I have no idea why pinoys think they are the exception to a simple rule: garbage in, garbage out. If not much is demanded then not much should be expected. We are the victim of our own low standards. It’s quite evident what is important to us. When it comes to elections we do not value candidates who are “faster, higher, stronger” mentally and emotionally. We seem to value candidates who are only the first three letters of the last word of the previous sentence. Running a country is no joke. You vote in dumb or someone who has never proven himself or herself smart, you will get dumb results.
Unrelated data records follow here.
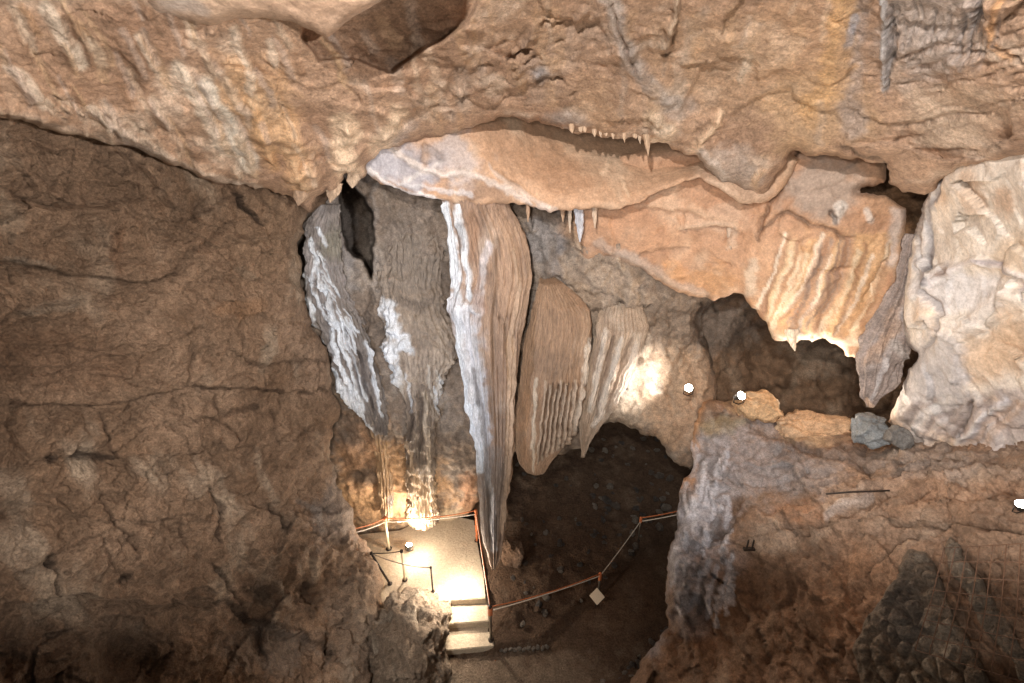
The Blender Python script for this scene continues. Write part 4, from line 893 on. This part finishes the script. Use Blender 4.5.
# flowstone column with a spreading cap
fL = [(398, 203), (384, 235), (378, 262), (376, 290), (377, 315), (380, 340), (382, 355), (388, 370), (398, 388), (403, 410), (405, 460), (405, 530)]
fR = [(428, 203), (436, 235), (440, 262), (438, 290), (444, 320), (453, 336), (460, 348), (459, 360), (450, 372), (440, 386), (434, 404), (432, 430), (433, 480), (436, 530)]
fs = [([(386, 305), (392, 320), (396, 332)], 7, 0.05, CALC, 0.85), ([(404, 340), (394, 350), (390, 362), (394, 380)], 6, 0.07, CALC, 0.85), ([(402, 338), (412, 352)], 4, 0.05, CALC, 0.7), ([(396, 385), (404, 430), (412, 470), (415, 510)], 2, 0.05, (206, 176, 140), 0.7),
      ([(424, 392), (426, 430), (430, 470), (431, 500)], 2.4, 0.07, (200, 180, 156), 0.7), ([(412, 372), (416, 410), (418, 440)], 2, 0.06, (180, 160, 140), 0.6), ([(400, 300), (420, 310), (430, 300)], 5, -0.06, (110, 94, 80), 0.6), ([(420, 395), (421, 450)], 3, -0.10, (90, 74, 62), 0.6), ([(408, 392), (410, 440)], 3, -0.10, (90, 74, 62), 0.6)]
for k in range(12):
    xx = 404 + k * 4.4
    fs.append(([(xx, 350 + abs(k - 5) * 0.8), (xx - (k - 5) * 0.5, 368), (xx - (k - 5) * 1.1, 382)], 1.4, 0.035, (190, 170, 150), 0.5))
rnd = random.Random(31)
for k in range(26):      # white dripping veins
    x0 = rnd.choice([rnd.uniform(384, 400), rnd.uniform(392, 452)]); y0 = rnd.uniform(300, 400) if x0 < 400 else rnd.uniform(340, 440)
    fs.append(([(x0, y0), (x0 + rnd.uniform(-2, 3), y0 + 14), (x0 + rnd.uniform(-3, 4), y0 + rnd.uniform(24, 44))], rnd.uniform(1.0, 1.8), 0.04, rnd.choice([CALC, (206, 196, 184)]), 0.6))
drape('flowstone_column', fL, fR, [(205, 9.2), (235, 8.55), (330, 8.2), (360, 8.05), (400, 8.45), (530, 9.0)], (0.6, 0.4), M_CALC, ((132, 114, 98), (152, 134, 116), (170, 150, 130)), [(26, 0.016, 1.0, 0.3), (60, 0.006, 1, 0)], [('fbm', (2, 2, 1.4), 0.07), ('billow', (5, 5, 3.0), 0.04), ('facet', (6, 6, 4), 0.03), ('facet', 13, 0.012)], fs,
      [(415, 500, 30, 30, 0, (196, 160, 116), 0.8), (410, 250, 30, 40, 0, (140, 126, 112), 0.6)], nseg=220, step=1.6, seed=24, label='grey brown flowstone column with a spreading mushroom cap, left of the long stalactite', cat='flowstone')  # warm lamp light put into the colour at the column's foot

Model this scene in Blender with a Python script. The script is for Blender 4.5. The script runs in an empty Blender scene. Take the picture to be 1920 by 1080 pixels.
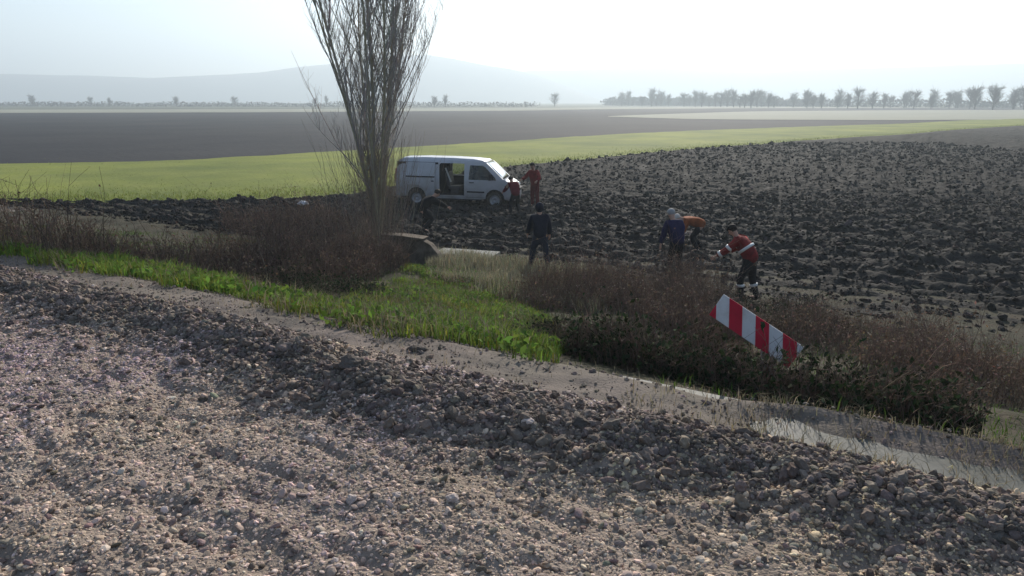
import bpy, bmesh, math, random
import numpy as np
from mathutils import Vector, Matrix
R = math.radians
random.seed(7)
rng = np.random.default_rng(11)
S = bpy.context.scene
C = S.collection

# ------------------------------------------------------------------ camera, sky, sun, exposure
CAMZ = 4.3
F = 1300.0                      # focal length in pixels of the 1920 wide picture
PITCH = math.atan(350 / F)
cd = bpy.data.cameras.new('camera'); cam = bpy.data.objects.new('camera', cd); C.objects.link(cam)
cd.sensor_width = 36; cd.lens = F / 1920 * 36; cd.clip_start = 0.05; cd.clip_end = 9000
cam.location = (0, 0, CAMZ); cam.rotation_euler = (R(90) - PITCH, 0, 0)
S.camera = cam

SUN_EL, SUN_AZ = 25, 15         # azimuth: degrees to the right of straight ahead (+Y)
w = bpy.data.worlds.new('World'); S.world = w; w.use_nodes = True
nt = w.node_tree; nt.nodes.clear()
sky = nt.nodes.new('ShaderNodeTexSky'); sky.sky_type = 'NISHITA'; sky.sun_disc = False
sky.sun_elevation = R(SUN_EL); sky.sun_rotation = R(SUN_AZ)
sky.air_density = 1.0; sky.dust_density = 0.9; sky.ozone_density = 2.5; sky.altitude = 100
bg = nt.nodes.new('ShaderNodeBackground'); bg.inputs[1].default_value = 0.100
wo = nt.nodes.new('ShaderNodeOutputWorld')
nt.links.new(sky.outputs[0], bg.inputs[0]); nt.links.new(bg.outputs[0], wo.inputs[0])
sl = bpy.data.lights.new('sun', 'SUN'); sun = bpy.data.objects.new('sun', sl); C.objects.link(sun)
sl.energy = 5.0; sl.angle = R(0.6); sl.color = (1.0, 0.93, 0.83)
sd = Vector((math.sin(R(SUN_AZ)) * math.cos(R(SUN_EL)), math.cos(R(SUN_AZ)) * math.cos(R(SUN_EL)), math.sin(R(SUN_EL))))
sun.rotation_euler = sd.to_track_quat('Z', 'Y').to_euler()
sun.location = (20, 60, 50)
S.view_settings.view_transform = 'Standard'; S.view_settings.look = 'None'
S.view_settings.gamma = 1; S.view_settings.use_curve_mapping = False
S.view_settings.exposure = 0.76
S.render.engine = 'CYCLES'

# ------------------------------------------------------------------ helpers
cp, sp_ = math.cos(PITCH), math.sin(PITCH)
def ray(px, py):
    a, b = (px - 960) / F, -(py - 540) / F
    return Vector((a, cp + b * sp_, -sp_ + b * cp))          # camera looks along +Y, pitched down
def at(px, py, z=0.0):                                       # where the sight line meets height z
    d = ray(px, py); k = (z - CAMZ) / d.z
    return Vector((d.x * k, d.y * k, z))
def at_y(px, py, y):                                         # where it meets the vertical plane at distance y
    d = ray(px, py); k = y / d.y
    return Vector((d.x * k, y, CAMZ + d.z * k))

def _h(ix, iy, s):
    n = (ix.astype(np.int64) * 374761393 + iy.astype(np.int64) * 668265263 + s * 1442695041) & 0x7fffffff
    n = ((n ^ (n >> 13)) * 1274126177) & 0x7fffffff
    return ((n ^ (n >> 16)) & 0xffff) / 65535.0
def vn(x, y, s=0):
    x = np.asarray(x, float); y = np.asarray(y, float)
    ix = np.floor(x); iy = np.floor(y); fx = x - ix; fy = y - iy
    fx = fx * fx * (3 - 2 * fx); fy = fy * fy * (3 - 2 * fy)
    a = _h(ix, iy, s); b = _h(ix + 1, iy, s); c = _h(ix, iy + 1, s); d = _h(ix + 1, iy + 1, s)
    return (a + (b - a) * fx) * (1 - fy) + (c + (d - c) * fx) * fy
def fbm(x, y, o=4, s=0):
    r = 0; a = 0.5; n = 0
    for k in range(o):
        r = r + a * vn(x * 2 ** k, y * 2 ** k, s + k * 17); n += a; a *= 0.5
    return r / n

def mat(name, col, rough=0.9, var=None, scale=3.0, bump=0.0, bscale=40.0, tint=False, transl=0.0, spec=0.05,
        metal=0.0, stretch=(1, 1, 1), contrast=(0.35, 0.65), coat=0.0, var2=None, scale2=0.5):
    m = bpy.data.materials.new(name); m.use_nodes = True; n = m.node_tree; L = n.links
    b = n.nodes['Principled BSDF']
    b.inputs['Roughness'].default_value = rough; b.inputs['Metallic'].default_value = metal
    b.inputs['Specular IOR Level'].default_value = spec; b.inputs['Coat Weight'].default_value = coat
    tc = n.nodes.new('ShaderNodeTexCoord'); mp = n.nodes.new('ShaderNodeMapping'); mp.inputs['Scale'].default_value = stretch
    L.new(tc.outputs['Object'], mp.inputs[0])
    rgb = n.nodes.new('ShaderNodeRGB'); rgb.outputs[0].default_value = (*col, 1); out = rgb.outputs[0]
    def mixin(out, other, sc):
        no = n.nodes.new('ShaderNodeTexNoise'); no.inputs['Scale'].default_value = sc; no.inputs['Detail'].default_value = 8
        no.inputs['Roughness'].default_value = 0.65
        L.new(mp.outputs[0], no.inputs['Vector'])
        cr = n.nodes.new('ShaderNodeMapRange'); cr.inputs[1].default_value = contrast[0]; cr.inputs[2].default_value = contrast[1]
        L.new(no.outputs[0], cr.inputs[0])
        mx = n.nodes.new('ShaderNodeMix'); mx.data_type = 'RGBA'; L.new(cr.outputs[0], mx.inputs[0])
        L.new(out, mx.inputs[6]); mx.inputs[7].default_value = (*other, 1)
        return mx.outputs[2]
    if var: out = mixin(out, var, scale)
    if var2: out = mixin(out, var2, scale2)
    if tint:
        a = n.nodes.new('ShaderNodeAttribute'); a.attribute_name = 'tint'; a.attribute_type = 'INSTANCER' if tint == 'inst' else 'GEOMETRY'
        mx = n.nodes.new('ShaderNodeMix'); mx.data_type = 'RGBA'; mx.blend_type = 'MULTIPLY'; mx.inputs[0].default_value = 1
        L.new(out, mx.inputs[6]); L.new(a.outputs[0], mx.inputs[7]); out = mx.outputs[2]
    L.new(out, b.inputs['Base Color'])
    if bump:
        no = n.nodes.new('ShaderNodeTexNoise'); no.inputs['Scale'].default_value = bscale; no.inputs['Detail'].default_value = 6
        L.new(mp.outputs[0], no.inputs['Vector'])
        bp = n.nodes.new('ShaderNodeBump'); bp.inputs['Strength'].default_value = 1.0; bp.inputs['Distance'].default_value = bump
        L.new(no.outputs[0], bp.inputs['Height']); L.new(bp.outputs[0], b.inputs['Normal'])
    if transl:
        t = n.nodes.new('ShaderNodeBsdfTranslucent'); L.new(out, t.inputs[0])
        ms = n.nodes.new('ShaderNodeMixShader'); ms.inputs[0].default_value = transl
        L.new(b.outputs[0], ms.inputs[1]); L.new(t.outputs[0], ms.inputs[2])
        L.new(ms.outputs[0], n.nodes['Material Output'].inputs[0])
    return m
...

Philippines, let me ask you a question. Our internal gold medal in an Olympics that comes every six years is the seat we bestow to one individual for President of this country. The world sees our “Gold Medalist”, we put him/her there. This is not American Idol with no real consequence and another one coming up next year. Every president has an impact that last decades. Philippines, in our own internal Olympics you hand out the medal. No one else. Just you. There is no silver medal when it comes to president. You decided Noynoy Aquino was our gold medalist. The best we have to offer. By having him as the gold standard, what message are we telling our children? Have the right mother who will die just before the campaign season and you too can be president?
I want to make it clear that I am not blaming Noynoy Aquino for the Philippines never seeing the medal podium in the Olympics. I am blaming the Filipino society’s lack of standards in general that allow an undistinguished individual like Noynoy Aquino to have six years as president to do as he pleases. Lack of standards and lack of results go hand in hand.
Tell me Philippines, are you really proud to show the world your own gold medal winner out of 90 million people??
We have one gold medal internally every six years and we can’t even get that right. May 10, 2012 was one moment in time that we will regret for decades. We can’t even pick a winner, how the heck are we expected to produce any?